Marianna died in 1890 with several of her children, including Father Pio Edgardo, at her bedside. She had made a kind of peace with her son and she was at peace with him. Such was not the case for Edgardo’s siblings. They developed and retained a deep, abiding dislike, bordering on hatefulness, for their brother. As Marianna lay dying, her son, the priest, attempted to persuade his mother to convert to the Christian faith in order to save her soul, but, to the end, she declined.

Father Pio Edgardo Mortara would die in a Belgian abbey where he had lived for many years. He was 88 years old. In only a matter of weeks following his death, soldiers of the Nazi Reich would stream into Belgium and begin rounding up those of Jewish blood in order to purge Europe of this wicked and weakened race.

The entire case is little known in Italian history. It has been relegated mainly to the narrow focus of Jewish scholars concerned with the persecution of Jews by the Catholic Church. Church historians have ignored the case because of the embarrassment it causes and the memories it rekindles.
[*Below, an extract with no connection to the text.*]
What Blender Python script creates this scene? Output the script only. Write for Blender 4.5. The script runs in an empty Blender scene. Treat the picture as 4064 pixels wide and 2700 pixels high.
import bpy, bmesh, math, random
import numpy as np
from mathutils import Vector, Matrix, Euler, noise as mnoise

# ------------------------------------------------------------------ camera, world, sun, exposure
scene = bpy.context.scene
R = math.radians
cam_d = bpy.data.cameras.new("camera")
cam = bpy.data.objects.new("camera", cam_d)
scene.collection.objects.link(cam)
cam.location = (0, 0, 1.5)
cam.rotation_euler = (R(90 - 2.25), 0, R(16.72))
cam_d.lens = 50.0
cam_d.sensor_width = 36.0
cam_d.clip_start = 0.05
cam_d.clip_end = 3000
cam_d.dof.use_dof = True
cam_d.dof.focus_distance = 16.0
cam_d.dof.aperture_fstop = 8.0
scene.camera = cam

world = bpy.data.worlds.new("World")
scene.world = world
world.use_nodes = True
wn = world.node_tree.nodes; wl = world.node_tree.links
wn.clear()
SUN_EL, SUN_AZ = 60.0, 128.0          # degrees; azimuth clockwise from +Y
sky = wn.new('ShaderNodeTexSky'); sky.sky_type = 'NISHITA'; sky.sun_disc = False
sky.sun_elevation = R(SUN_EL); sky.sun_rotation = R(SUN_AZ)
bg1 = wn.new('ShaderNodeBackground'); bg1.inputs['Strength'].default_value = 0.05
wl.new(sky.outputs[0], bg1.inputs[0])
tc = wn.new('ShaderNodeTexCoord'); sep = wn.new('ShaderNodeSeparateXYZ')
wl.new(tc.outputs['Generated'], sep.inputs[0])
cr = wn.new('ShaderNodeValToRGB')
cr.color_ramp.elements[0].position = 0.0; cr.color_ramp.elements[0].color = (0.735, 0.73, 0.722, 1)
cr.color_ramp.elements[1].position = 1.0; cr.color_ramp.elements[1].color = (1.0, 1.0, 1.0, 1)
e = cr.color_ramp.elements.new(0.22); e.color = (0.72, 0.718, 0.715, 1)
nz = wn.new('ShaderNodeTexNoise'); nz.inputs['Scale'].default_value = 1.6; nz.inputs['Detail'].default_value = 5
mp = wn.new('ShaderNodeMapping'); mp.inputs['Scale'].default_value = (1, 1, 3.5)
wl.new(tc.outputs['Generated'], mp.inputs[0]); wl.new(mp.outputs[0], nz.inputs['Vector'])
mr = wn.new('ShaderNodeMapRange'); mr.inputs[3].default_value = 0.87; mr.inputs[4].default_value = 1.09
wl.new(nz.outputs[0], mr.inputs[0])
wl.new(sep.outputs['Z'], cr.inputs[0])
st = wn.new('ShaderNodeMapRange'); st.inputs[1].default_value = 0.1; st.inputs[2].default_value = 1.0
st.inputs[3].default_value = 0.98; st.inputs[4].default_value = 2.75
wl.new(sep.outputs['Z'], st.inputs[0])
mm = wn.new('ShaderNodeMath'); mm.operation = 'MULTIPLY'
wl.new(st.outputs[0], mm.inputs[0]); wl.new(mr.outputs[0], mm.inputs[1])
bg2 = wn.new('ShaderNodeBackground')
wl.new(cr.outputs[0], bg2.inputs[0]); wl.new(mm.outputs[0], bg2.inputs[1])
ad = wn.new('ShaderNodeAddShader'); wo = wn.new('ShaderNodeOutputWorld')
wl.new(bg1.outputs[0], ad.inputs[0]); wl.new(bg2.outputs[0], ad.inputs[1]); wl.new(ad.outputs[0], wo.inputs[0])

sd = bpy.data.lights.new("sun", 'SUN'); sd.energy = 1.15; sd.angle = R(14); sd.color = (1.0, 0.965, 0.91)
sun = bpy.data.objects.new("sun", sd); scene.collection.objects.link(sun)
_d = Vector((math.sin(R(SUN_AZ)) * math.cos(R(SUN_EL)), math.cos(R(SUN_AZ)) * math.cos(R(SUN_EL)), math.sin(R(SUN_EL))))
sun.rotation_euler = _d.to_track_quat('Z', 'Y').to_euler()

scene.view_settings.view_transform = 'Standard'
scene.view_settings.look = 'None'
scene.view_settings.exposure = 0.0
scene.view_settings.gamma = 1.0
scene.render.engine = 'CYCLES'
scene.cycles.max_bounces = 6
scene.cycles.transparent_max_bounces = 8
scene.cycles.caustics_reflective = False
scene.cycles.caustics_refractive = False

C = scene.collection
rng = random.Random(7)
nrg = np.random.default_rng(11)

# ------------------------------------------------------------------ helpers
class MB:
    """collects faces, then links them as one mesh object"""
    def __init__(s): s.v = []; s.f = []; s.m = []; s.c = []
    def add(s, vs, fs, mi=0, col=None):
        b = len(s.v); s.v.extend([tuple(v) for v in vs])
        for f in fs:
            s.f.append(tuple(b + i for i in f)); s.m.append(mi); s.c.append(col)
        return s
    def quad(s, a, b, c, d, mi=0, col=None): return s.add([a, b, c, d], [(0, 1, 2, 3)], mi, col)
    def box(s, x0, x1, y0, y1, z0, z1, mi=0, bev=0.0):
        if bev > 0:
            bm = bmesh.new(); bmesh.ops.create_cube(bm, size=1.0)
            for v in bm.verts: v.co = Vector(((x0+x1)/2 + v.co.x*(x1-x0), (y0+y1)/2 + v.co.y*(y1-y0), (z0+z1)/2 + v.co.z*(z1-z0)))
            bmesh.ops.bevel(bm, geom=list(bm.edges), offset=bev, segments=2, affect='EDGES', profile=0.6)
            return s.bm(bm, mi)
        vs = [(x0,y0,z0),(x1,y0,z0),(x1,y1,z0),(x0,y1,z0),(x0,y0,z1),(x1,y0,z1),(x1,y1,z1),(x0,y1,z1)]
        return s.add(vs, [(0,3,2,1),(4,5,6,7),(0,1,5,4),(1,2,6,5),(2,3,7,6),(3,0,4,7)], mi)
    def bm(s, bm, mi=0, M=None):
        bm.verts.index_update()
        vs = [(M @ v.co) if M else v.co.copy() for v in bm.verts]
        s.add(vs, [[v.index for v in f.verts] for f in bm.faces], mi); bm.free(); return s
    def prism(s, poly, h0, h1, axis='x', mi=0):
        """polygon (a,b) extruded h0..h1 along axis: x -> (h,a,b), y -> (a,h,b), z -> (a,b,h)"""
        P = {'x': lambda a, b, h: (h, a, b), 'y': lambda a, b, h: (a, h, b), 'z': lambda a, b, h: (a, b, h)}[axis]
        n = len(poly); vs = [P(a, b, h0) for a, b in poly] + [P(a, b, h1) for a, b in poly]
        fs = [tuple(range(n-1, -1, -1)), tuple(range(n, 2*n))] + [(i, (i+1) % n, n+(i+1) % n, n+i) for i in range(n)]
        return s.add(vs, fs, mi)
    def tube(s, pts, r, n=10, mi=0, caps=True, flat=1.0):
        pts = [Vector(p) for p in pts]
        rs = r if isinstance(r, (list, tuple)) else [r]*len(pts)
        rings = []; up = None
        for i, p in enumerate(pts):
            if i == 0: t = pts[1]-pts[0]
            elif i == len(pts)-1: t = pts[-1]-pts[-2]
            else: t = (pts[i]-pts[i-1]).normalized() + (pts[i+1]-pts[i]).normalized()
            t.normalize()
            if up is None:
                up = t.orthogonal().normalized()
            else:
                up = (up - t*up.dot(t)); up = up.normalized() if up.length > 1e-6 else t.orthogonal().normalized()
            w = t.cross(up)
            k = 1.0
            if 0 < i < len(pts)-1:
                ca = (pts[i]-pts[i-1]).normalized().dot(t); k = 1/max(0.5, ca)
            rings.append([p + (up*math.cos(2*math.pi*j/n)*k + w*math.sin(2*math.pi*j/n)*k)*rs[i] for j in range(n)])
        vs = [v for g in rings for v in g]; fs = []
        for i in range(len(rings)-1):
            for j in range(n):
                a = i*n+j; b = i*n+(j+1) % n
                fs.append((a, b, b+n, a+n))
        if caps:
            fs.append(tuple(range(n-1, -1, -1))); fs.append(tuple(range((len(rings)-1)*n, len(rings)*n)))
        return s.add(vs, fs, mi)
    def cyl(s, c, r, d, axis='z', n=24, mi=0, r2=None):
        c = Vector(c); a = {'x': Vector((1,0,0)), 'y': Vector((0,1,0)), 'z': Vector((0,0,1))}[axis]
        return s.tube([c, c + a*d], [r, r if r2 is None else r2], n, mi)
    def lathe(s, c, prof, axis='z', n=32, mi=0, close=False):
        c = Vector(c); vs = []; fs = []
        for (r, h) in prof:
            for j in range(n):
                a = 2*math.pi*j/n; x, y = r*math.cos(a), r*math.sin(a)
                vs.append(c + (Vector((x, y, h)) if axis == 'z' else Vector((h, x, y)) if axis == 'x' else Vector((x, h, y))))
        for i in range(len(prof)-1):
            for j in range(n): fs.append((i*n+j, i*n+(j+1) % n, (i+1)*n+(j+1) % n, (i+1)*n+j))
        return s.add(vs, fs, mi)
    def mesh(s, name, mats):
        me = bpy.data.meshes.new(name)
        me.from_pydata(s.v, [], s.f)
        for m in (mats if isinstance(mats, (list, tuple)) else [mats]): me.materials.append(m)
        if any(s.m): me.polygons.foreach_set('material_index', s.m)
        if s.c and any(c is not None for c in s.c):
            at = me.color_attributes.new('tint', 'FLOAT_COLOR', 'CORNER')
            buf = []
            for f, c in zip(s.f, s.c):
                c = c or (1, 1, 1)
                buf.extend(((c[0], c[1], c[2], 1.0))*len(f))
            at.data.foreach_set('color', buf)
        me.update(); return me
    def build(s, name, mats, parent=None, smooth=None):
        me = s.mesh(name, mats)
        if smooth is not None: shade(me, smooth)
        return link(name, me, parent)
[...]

Yet, there is a wealth of original source material documenting the story in great detail and Kerzer has dug deeply into that documentation.

In this one place I recommend both the play by Uhry and the extraordinary book by David Kertzer. Be assured that Kertzer’s work it careful and scholarly. He doesn’t take short cuts. His logic is precise and accurate. His sources are tested and well noted. Kertzer leads the reader carefully and precisely through the entire story with no confusion as to the time-line or the steps taken to get to where one is going.